The headlines will talk about Nowitzki's 30 points, and Josh Howard's 23, and how Devin Harris' drive to the basket ignited the final Mavericks run. Down three games to one, the Mavericks were shopping for a victory of any size, any color.
The final 3 minutes Tuesday might - as they trailed by nine and seemed ready to go down in flames - well have been the most desperate of their NBA lives.
But when the sighs of relief ended and the arena parking lots began to empty, the subtitle to Game 5 couldn't and shouldn't be forgotten - the Mavericks, playing at home, let a 21-point lead slip away and the eighth-seeded Warriors nearly mugged them again.
Now, the gamesmanship begins. Mavericks coach Avery Johnson already has planted the first elbow.
"Hey, this is a battle," Johnson said, paying homage to Don Nelson's Warriors. "They're not playing like an eight seed. But now there's lots of pressure on them. They've got 10,000 pounds on their right arms up there in Oakland."
The Warriors, he meant, need to end the series in their home arena Thursday night or they risk a possibly dicey trip back here for Game 7.
Did the Mavericks, however, give any reason to think they could outplay the upstart Warriors on Golden State's home floor?
If they did, those moments came during Tuesday's first half.

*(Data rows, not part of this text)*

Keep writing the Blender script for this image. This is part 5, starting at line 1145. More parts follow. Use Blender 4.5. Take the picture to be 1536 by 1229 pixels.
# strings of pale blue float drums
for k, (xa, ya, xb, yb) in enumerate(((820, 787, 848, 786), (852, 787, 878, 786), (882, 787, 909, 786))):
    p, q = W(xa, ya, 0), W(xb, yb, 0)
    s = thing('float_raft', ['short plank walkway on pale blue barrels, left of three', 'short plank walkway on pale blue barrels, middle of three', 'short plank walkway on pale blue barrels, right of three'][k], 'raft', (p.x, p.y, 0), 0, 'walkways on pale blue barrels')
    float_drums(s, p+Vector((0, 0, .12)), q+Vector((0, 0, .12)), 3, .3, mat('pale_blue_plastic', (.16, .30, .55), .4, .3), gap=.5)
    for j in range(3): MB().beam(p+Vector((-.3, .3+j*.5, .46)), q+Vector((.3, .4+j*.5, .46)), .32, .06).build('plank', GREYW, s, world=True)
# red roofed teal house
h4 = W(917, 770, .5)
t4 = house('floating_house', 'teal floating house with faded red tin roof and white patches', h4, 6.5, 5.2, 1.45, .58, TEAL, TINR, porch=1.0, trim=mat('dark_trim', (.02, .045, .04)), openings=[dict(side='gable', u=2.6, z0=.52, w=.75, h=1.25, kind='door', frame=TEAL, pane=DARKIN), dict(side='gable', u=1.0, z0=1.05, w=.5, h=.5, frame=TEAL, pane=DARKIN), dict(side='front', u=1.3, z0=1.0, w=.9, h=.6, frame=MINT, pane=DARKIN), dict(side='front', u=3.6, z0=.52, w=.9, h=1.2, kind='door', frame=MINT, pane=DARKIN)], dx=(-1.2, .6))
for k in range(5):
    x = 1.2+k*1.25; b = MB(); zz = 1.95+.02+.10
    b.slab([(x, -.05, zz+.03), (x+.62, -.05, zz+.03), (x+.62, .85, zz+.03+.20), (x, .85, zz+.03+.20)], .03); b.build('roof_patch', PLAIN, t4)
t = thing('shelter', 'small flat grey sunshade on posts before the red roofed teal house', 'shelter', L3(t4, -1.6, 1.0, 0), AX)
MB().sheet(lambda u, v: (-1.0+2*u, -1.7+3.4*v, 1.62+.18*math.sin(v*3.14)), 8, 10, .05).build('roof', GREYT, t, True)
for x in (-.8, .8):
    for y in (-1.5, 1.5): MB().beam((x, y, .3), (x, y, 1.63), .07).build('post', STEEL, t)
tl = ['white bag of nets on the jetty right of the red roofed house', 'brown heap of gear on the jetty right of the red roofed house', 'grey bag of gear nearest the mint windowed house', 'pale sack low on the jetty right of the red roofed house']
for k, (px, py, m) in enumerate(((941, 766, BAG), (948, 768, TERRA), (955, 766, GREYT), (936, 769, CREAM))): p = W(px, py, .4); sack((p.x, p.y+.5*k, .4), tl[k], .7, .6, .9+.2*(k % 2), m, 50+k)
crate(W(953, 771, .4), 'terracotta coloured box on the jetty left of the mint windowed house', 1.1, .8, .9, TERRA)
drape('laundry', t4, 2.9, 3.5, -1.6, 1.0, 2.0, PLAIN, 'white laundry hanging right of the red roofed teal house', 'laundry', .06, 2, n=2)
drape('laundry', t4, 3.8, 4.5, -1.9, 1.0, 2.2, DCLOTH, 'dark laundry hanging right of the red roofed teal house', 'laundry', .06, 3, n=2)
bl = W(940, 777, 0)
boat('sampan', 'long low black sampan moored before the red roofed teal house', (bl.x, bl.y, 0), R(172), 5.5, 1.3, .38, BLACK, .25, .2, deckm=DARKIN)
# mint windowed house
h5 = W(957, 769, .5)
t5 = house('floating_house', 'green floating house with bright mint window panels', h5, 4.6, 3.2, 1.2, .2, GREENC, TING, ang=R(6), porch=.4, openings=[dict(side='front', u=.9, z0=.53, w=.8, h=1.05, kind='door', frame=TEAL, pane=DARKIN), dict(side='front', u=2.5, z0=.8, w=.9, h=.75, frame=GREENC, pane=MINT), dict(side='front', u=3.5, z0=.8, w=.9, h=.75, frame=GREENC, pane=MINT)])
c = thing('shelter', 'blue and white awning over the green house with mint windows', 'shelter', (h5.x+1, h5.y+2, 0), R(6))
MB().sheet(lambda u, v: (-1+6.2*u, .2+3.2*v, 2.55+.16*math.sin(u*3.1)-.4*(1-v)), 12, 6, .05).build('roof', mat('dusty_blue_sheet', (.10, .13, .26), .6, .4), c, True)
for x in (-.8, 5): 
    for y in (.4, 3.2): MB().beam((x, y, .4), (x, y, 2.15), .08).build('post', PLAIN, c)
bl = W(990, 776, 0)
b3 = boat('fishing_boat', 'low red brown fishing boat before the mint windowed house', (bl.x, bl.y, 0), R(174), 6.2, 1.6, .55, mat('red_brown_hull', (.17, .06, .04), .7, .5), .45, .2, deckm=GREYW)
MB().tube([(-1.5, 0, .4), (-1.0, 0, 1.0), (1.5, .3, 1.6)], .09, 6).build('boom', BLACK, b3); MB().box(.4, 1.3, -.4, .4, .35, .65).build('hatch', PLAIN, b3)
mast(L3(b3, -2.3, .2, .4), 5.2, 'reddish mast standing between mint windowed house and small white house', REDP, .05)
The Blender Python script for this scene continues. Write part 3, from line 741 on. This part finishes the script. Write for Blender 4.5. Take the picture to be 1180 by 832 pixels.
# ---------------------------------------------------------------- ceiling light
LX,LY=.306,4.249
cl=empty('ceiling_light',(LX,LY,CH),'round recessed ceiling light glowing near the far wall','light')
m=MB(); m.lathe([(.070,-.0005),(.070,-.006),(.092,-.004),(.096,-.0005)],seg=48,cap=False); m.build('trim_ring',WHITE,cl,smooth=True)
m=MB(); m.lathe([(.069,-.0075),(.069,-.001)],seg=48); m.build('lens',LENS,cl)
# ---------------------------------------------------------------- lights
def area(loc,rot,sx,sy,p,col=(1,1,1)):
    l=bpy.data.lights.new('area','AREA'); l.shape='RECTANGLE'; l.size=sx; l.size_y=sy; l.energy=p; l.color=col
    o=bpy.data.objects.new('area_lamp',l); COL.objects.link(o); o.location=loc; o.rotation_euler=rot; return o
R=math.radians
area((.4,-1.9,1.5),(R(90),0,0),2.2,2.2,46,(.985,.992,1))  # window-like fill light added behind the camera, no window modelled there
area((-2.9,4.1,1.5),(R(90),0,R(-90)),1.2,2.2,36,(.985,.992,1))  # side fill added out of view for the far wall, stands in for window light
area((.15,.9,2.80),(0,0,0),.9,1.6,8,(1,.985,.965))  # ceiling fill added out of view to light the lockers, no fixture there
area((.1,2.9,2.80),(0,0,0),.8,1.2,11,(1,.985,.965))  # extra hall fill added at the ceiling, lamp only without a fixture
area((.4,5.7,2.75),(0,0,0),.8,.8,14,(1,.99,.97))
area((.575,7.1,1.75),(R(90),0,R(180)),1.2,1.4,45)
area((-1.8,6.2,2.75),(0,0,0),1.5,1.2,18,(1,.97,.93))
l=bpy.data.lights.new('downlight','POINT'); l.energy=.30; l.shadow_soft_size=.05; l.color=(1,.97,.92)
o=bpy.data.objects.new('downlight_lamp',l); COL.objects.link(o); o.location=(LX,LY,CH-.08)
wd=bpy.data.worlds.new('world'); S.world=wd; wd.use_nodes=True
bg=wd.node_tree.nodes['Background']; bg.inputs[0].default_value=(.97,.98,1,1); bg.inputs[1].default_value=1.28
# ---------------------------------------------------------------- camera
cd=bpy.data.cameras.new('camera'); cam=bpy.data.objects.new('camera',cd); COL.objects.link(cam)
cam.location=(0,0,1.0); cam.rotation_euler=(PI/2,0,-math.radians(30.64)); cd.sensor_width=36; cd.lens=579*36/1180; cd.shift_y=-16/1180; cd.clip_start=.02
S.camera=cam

The Mavericks began the game with a hot shooting hand, spreading the floor and driving to the basket whenever Golden State defenders came out to challenge them.
Johnson got exactly what he wanted from DeSagana Diop. The big man's presence kept the Warriors out of rhythm on their slashes to the basket. At the end of the quarter, the Mavericks' 38-point period gave hints that this would be their best night.
They looked like the old Mavericks. The 67-win Mavericks. The Mavericks that were supposed to have had this opening-round series wrapped up, oh, two nights ago.
At the start of the second period, though, the shots stopped falling. At the 10:12 mark of the quarter, Harris picked up his third foul.
By halftime, the Warriors were back in the game, trailing only 62-55. In truth, it took guile and guts for the Mavericks to maintain the lead, mostly because of a startling statistic.
Namely, the Mavericks scored 24 points in that second quarter, even though they didn't make a single two-point jump shot outside of the free-throw paint.
They hit three 3-point field goals in the period, made six more baskets inside the paint and converted three free throws.
Anything they shot, in other words, from roughly 10 to 20 feet didn't go in. Yet, by dashing to the basket and making the best of an untimely cold spell, the Mavericks were still able to take their lead to the halftime locker room.
In fact, it was during the cold spell that the home team's lead grew to 53-32, its largest of the night.
The Warriors came storming back, however, found their own shooting eyes in the third quarter, and the night reverted to a now-familiar anxious feeling.
Nowitzki's resolve, coupled with his perfect free-throw shooting, was the difference in the end. But can he, can the Mavs, be trusted to do it again in Game 6 in front of a hostile Golden State crowd?
Only a few fleeting moments Tuesday should make you think so.
Nets fall to Raptors
The New Jersey Nets that looked so dominant at home, with Jason Kidd and Vince Carter playing like they wanted to carry the team deep into this postseason, didn't make it through customs.
The defensive-minded Nets that shut down Toronto in Games 3 and 4 in New Jersey also had trouble making it over the border. With a chance to close out the Raptors, the Nets dug themselves a 20-point hole early and spent most of Tuesday night's game fighting back.
Amazingly, they had an opportunity to win, but when Bostjan Nachbar's three-pointer hit the front rim, their comeback fell short and they lost, 98-96, to the Raptors at Air Canada center.
Nachbar, who was 0-for-7 on threes in the game, was kicking himself for afterward.
"Vince did a great job sucking in the defense," Nachbar said. "He made a big play. He showed trust in me and I screwed it up."
The victory cut the Nets edge in the series to 3-2.